Teresa Bruno, Opinions Editor//May 29, 2018
Teresa Bruno, Opinions Editor//May 29, 2018
Where caveators’ expert would have testified about “attorney shopping” – a phenomenon which jurors could readily understand on their own – the trial court did not abuse its discretion when it excluded such testimony.
We find no abuse of discretion in the trial court’s limitation of the expert’s testimony. We dismiss caveators’ argument as to jury instructions because it was not preserved for appellate review.
The trial court did not abuse its discretion when it excluded caveators’ expert’s opinion testimony about “red flags of undue influence . . . like attorney shopping.” Such testimony could have invaded the province of the trial court to determine the applicable law and instruct the jury on the law of undue influence.
The trial court described the proffered testimony as “getting real close to the ultimate issue for the jury.” It is true that N.C. R. Evid. 704 says, “Testimony in the form of an opinion or inference is not objectionable because it embraces an ultimate issue to be decided by the trier of fact.”
Nevertheless, when the proposed scope of an expert’s opinion pertains to an issue of law or amounts to a legal conclusion, a trial court may properly consider whether such testimony invades the province of the court to determine the applicable law and to instruct the jury as to that law. Opinions that state legal standards and conclusions are inadmissible, while opinions that state ultimate facts are admissible.
The trial court could have reasonably concluded that an opinion on the “red flags of undue influence” would have amounted to nothing more than an inadmissible opinion on whether legal standards have been satisfied or a comment on the legal effect of particular facts.
The expert’s opinions on the “red flags of undue influence” would also not be helpful and assist the jury as required by N.C. R. Evid. 702(a). To be helpful, the expert’s testimony must do more than invite the jury to substitute the expert’s judgment of the meaning of the facts of the case for its own.

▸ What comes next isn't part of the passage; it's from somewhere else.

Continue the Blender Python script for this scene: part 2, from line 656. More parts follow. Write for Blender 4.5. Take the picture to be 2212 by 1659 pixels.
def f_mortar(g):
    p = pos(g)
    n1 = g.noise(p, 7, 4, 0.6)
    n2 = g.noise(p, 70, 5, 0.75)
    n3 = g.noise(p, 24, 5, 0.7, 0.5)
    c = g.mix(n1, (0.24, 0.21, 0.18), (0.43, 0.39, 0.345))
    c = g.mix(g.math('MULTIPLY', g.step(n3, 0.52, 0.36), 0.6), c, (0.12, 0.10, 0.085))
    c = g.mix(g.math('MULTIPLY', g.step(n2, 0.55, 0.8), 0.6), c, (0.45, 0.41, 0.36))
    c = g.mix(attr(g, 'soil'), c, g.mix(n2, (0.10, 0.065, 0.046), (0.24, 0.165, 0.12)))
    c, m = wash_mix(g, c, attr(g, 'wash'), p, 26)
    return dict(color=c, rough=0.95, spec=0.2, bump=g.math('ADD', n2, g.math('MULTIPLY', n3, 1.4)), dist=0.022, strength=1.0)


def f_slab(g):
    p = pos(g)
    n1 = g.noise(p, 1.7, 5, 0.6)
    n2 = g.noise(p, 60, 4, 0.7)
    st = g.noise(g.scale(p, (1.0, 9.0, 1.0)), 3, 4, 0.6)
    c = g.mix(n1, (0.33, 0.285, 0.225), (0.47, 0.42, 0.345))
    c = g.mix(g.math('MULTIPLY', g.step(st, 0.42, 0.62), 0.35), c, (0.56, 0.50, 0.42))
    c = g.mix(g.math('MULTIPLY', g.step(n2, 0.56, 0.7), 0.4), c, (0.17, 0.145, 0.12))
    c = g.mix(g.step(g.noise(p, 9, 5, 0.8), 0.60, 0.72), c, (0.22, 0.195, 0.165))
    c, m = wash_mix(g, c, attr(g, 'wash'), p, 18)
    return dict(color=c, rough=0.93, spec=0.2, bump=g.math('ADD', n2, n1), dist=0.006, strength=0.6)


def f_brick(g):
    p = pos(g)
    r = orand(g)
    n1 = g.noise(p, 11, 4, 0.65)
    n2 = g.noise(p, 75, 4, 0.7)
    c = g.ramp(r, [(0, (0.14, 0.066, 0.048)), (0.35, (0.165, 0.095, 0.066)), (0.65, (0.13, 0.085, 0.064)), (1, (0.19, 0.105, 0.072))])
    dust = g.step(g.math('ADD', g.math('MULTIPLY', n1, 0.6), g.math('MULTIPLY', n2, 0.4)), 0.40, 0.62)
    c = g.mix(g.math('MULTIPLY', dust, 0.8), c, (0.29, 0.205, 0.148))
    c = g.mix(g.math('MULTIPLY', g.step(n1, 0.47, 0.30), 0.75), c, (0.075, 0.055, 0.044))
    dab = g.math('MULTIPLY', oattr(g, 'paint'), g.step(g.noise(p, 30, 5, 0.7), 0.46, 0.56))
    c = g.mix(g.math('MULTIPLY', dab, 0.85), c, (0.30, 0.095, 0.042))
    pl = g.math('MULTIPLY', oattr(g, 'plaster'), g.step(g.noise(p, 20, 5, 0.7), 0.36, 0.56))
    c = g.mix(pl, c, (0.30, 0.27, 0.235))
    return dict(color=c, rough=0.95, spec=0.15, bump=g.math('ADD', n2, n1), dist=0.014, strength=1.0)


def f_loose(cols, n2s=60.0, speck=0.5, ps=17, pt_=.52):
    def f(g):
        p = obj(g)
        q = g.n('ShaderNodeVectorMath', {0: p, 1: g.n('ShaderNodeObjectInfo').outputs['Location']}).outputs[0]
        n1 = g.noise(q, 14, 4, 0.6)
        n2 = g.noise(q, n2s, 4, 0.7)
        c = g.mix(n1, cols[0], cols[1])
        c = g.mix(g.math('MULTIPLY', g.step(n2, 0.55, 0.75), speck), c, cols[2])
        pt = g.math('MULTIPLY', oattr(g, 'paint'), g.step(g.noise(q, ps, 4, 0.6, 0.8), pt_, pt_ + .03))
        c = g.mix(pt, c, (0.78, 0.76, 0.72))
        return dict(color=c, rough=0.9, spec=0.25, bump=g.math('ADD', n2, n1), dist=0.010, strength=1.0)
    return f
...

After closing arguments, the trial court instructed the jurors that it was their “duty to consider all of the evidence” introduced and that they could determine the existence of undue influence from “all of the facts and circumstances.” The jury was also instructed on the law of undue influence.
Thus, the witness, by virtue of his expertise, was not in a better position to have an opinion on the subject of undue influence in this case than any member of the jury. His “red flags” testimony would have merely told the jury whether he believed any of the relevant factors of undue influence were present and invited jurors to substitute his judgment for their own. Therefore, the trial court did not abuse its discretion by excluding this testimony.

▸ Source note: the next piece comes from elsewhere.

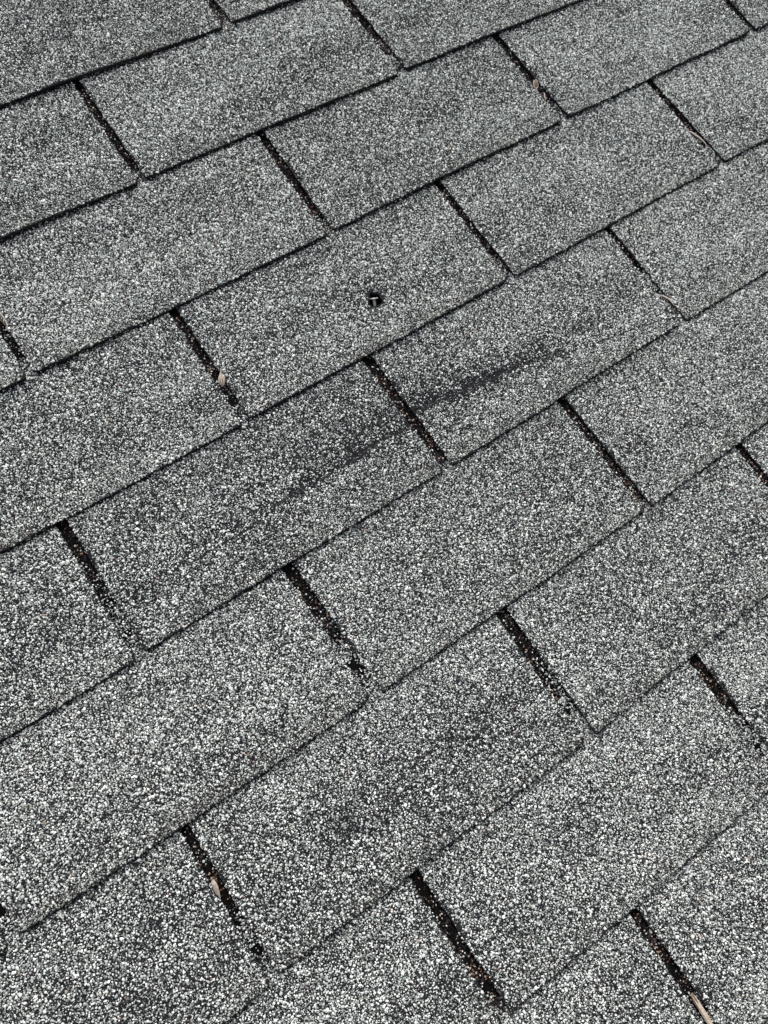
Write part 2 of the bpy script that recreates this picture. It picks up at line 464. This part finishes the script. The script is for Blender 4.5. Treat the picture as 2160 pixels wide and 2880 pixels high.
def shingle_mesh(c, k):
    A, B = slot(c, k), slot(c, k + 1)
    w = B[2] - A[0]
    ua = np.unique(np.concatenate([[0, .4, 1, 2, 3.5, 5, 7.5], np.linspace(10, w - 10, 54), w - np.array([7.5, 5.5, 4, 2.8, 1.8, 1, .5, .2, 0])])) / w
    sv = np.concatenate([[-0.13, -0.06], np.linspace(0, 0.95, 36), [0.965, 0.978, 0.988, 0.995, 1.0]])
    fine = (c == 3 and k == 0)
    if fine:
        ua = np.unique(np.concatenate([ua, (np.linspace(HOLE[0] - 9, HOLE[0] + 9, 25) - A[0]) / w]))
        h0 = (HOLE[1] - (c - 1) * EXPO) / EXPO
        sv = np.unique(np.concatenate([sv, np.linspace(h0 - 9 / EXPO, h0 + 9 / EXPO, 25)]))
    if c == 4 and k in (0, 1):
        sv = np.unique(np.concatenate([sv, np.linspace(0.45, 0.75, 45)]))
    na, ns = len(ua), len(sv)
    vn = (c - 1) * EXPO + sv * EXPO
    Ug = np.empty((ns, na)); Vg = np.empty((ns, na))
    ub = A[0] + ua * w
    bt = butt(c, k, ub)
    for j in range(ns):
        l, r = edge_l(c, k, vn[j]), edge_r(c, k, vn[j])
        Ug[j] = l + (r - l) * ua
        t = max(sv[j], 0.0) ** 6
        Vg[j] = vn[j] * (1 - t) + (bt - (1 - sv[j]) * EXPO) * t
    Zg = height(c, k, Ug, Vg)
    Vl = list(np.stack([Ug, -Vg, Zg], -1).reshape(-1, 3))
    faces, mi = [], []
    inside = (hole_d(Ug, Vg) < 1.0) if fine else np.zeros_like(Ug, bool)
    for j in range(ns - 1):
        for i in range(na - 1):
            if inside[j:j + 2, i:i + 2].all():
                continue
            faces.append((j * na + i, (j + 1) * na + i, (j + 1) * na + i + 1, j * na + i + 1)); mi.append(0)
    # cut edges: a thin crumbly wall down both sides and along the butt
    loop = [j * na for j in range(ns)] + [(ns - 1) * na + i for i in range(1, na)] + [j * na + na - 1 for j in range(ns - 2, -1, -1)]
    top = len(Vl)
    for lv, (dz, inn) in enumerate(((0.0, 0.0), (-0.9, -0.12), (-TH * 0.97, 0.5))):
        for t, q in enumerate(loop):
            p = np.array(Vl[q])
            if q % na == 0: p[0] += inn
            elif q % na == na - 1: p[0] -= inn
            if q // na == ns - 1: p[1] += inn
            p[2] += dz
            if lv == 1: p[:2] += rng.normal(0, 0.12, 2)
            Vl.append(p)
    nl = len(loop)
    for lv in range(2):
        for t in range(nl - 1):
            a = top + lv * nl + t
            faces.append((a, a + nl, a + nl + 1, a + 1)); mi.append(1)
    if fine:            # torn wall of the nail hole
        R_ = []
        for t in range(36):
            an = t / 36 * 2 * math.pi
            lo, hi = 0.1, 14.0
            for _ in range(24):
                md = 0.5 * (lo + hi)
                if hole_d(np.array(HOLE[0] + md * math.cos(an)), np.array(HOLE[1] + md * math.sin(an))) < 1.0: lo = md
                else: hi = md
            R_.append((an, lo))
        b0 = len(Vl)
        for lv, (f, dz) in enumerate(((1.10, 0.25), (0.97, 0.0), (0.90, -1.5), (0.88, -4.0), (0.80, -11.0))):
            for an, rd in R_:
                uu, vv = HOLE[0] + rd * f * math.cos(an), HOLE[1] + rd * f * math.sin(an)
                Vl.append(np.array([uu, -vv, float(height(c, k, np.array(uu), np.array(vv))) + dz + rng.normal(0, 0.12)]))
        for lv in range(4):
            for t in range(36):
                a, b2 = b0 + lv * 36 + t, b0 + lv * 36 + (t + 1) % 36
                faces.append((a, b2, b2 + 36, a + 36)); mi.append(1 if lv < 1 else 2)
        faces.append(tuple(b0 + 4 * 36 + t for t in range(36))); mi.append(2)
    # headlap that runs up under the two courses above
    hu = np.linspace(0.5 * (A[0] + A[2]) + 0.3, 0.5 * (B[0] + B[2]) - 0.3, 62)
    hv = np.concatenate([np.linspace(-1.12, -0.02, 46)]) * EXPO + (c - 1) * EXPO
    b0 = len(Vl)
    HU, HV = np.meshgrid(hu, hv)
    HZ = height(c, k, HU, HV) - 0.05
    Vl += list(np.stack([HU, -HV, HZ], -1).reshape(-1, 3))
    hole = hole_d(HU, HV) < 1.75
    for j in range(len(hv) - 1):
        for i in range(len(hu) - 1):
            if hole[j:j + 2, i:i + 2].any():
                continue
            faces.append((b0 + j * 62 + i, b0 + (j + 1) * 62 + i, b0 + (j + 1) * 62 + i + 1, b0 + j * 62 + i + 1)); mi.append(2)
    return np.array(Vl), faces, mi


def in_view(c, k, pad):
    A, B = slot(c, k), slot(c, k + 1)
    u, v = np.meshgrid(np.linspace(A[0], B[0], 25), np.linspace((c - 1) * EXPO, c * EXPO, 13))
    x, y = project(u, v)
    return bool(((x > -pad) & (x < 2160 + pad) & (y > -pad) & (y < 2880 + pad)).any())


def add_attr(me, name, typ, arr, key):
    a = me.attributes.new(name, typ, 'POINT')
    a.data.foreach_set(key, np.ascontiguousarray(arr).ravel())


def link_part(o, parent):
    sc.collection.objects.link(o)
    o.parent = parent


# generic shingle for the part of the roof outside the picture: a tab, its cut edges and its headlap
gw = W - 9.5


def gz(s):
    return TH * s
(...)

There was evidence that (1) propounder asked Kurt Fryar, an attorney who had represented the testatrix in the past, to draft another will for her; (2) Fryar said he would need to talk to the testatrix alone; (3) propounder did not call Fryar about the will again; (4) propounder hired Holt Moore to draft the testatrix’s new will; and (5) Moore did not speak with the testatrix alone. Based on this evidence, caveators’ expert would have opined that propounder was attorney shopping and that Moore was a tool used by propounder.
These opinions are not proper subjects of expert testimony because the opinions could not provide the jurors with any insight beyond the conclusions they could readily draw from their ordinary experience based on the evidence before them. The concept of attorney shopping is not so far removed from the usual and ordinary experience of the average person that expert knowledge is essential to the formation of an intelligent opinion. The trial court did not abuse its discretion by excluding the expert’s anticipated testimony about “attorney shopping.”

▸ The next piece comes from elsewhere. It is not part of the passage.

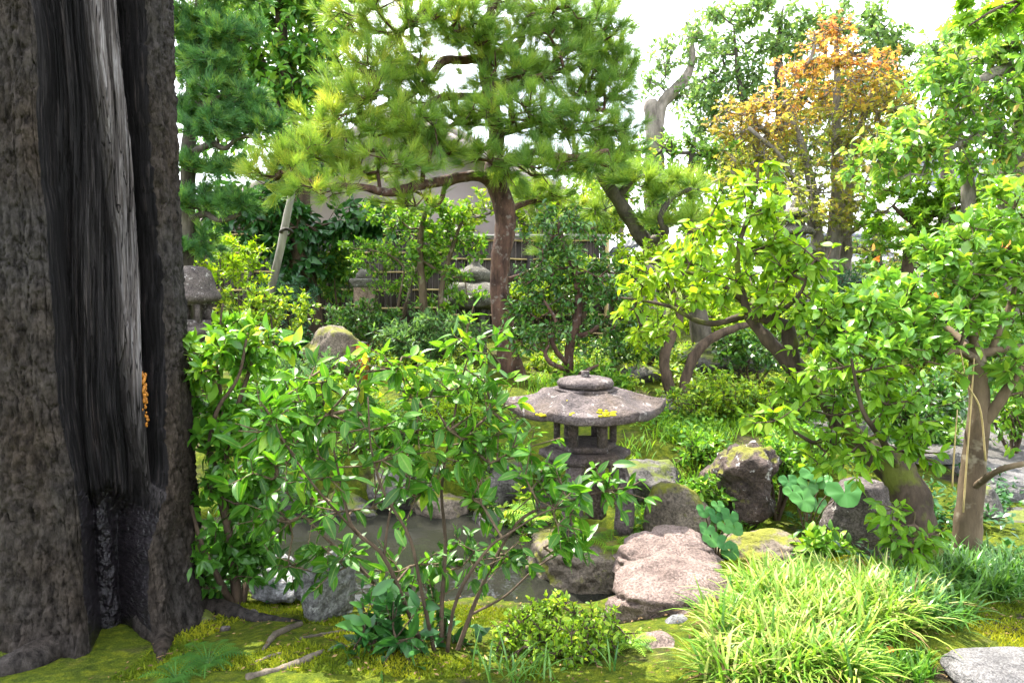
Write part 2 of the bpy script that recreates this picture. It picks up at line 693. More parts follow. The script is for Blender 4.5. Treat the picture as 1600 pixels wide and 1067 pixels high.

Finally, the trial court did not abuse its discretion by excluding the expert’s opinion testimony on whether Moore followed the guidance set forth in certain professional ethics opinions when he prepared the testatrix’s will. The trial court suggested these ethics opinions might be relevant in a trial against Moore, but ultimately ruled that these opinions would be inadmissible in the proceeding before it, a caveat to determine whether a will was procured by undue influence. The trial court did not abuse its discretion in excluding the expert’s proposed testimony regarding professional ethics opinions.
No error in part; dismissed in part.
In re Estate of Ward (Lawyers Weekly No. 012-074-18, 27 pp.) (Hunter Murphy, J.) Appealed from New Hanover County Superior Court (Anna Mills Wagoner, J.) . Mitchell Baker III for propounder; Scott Sherman for caveators. N.C. App. Unpub.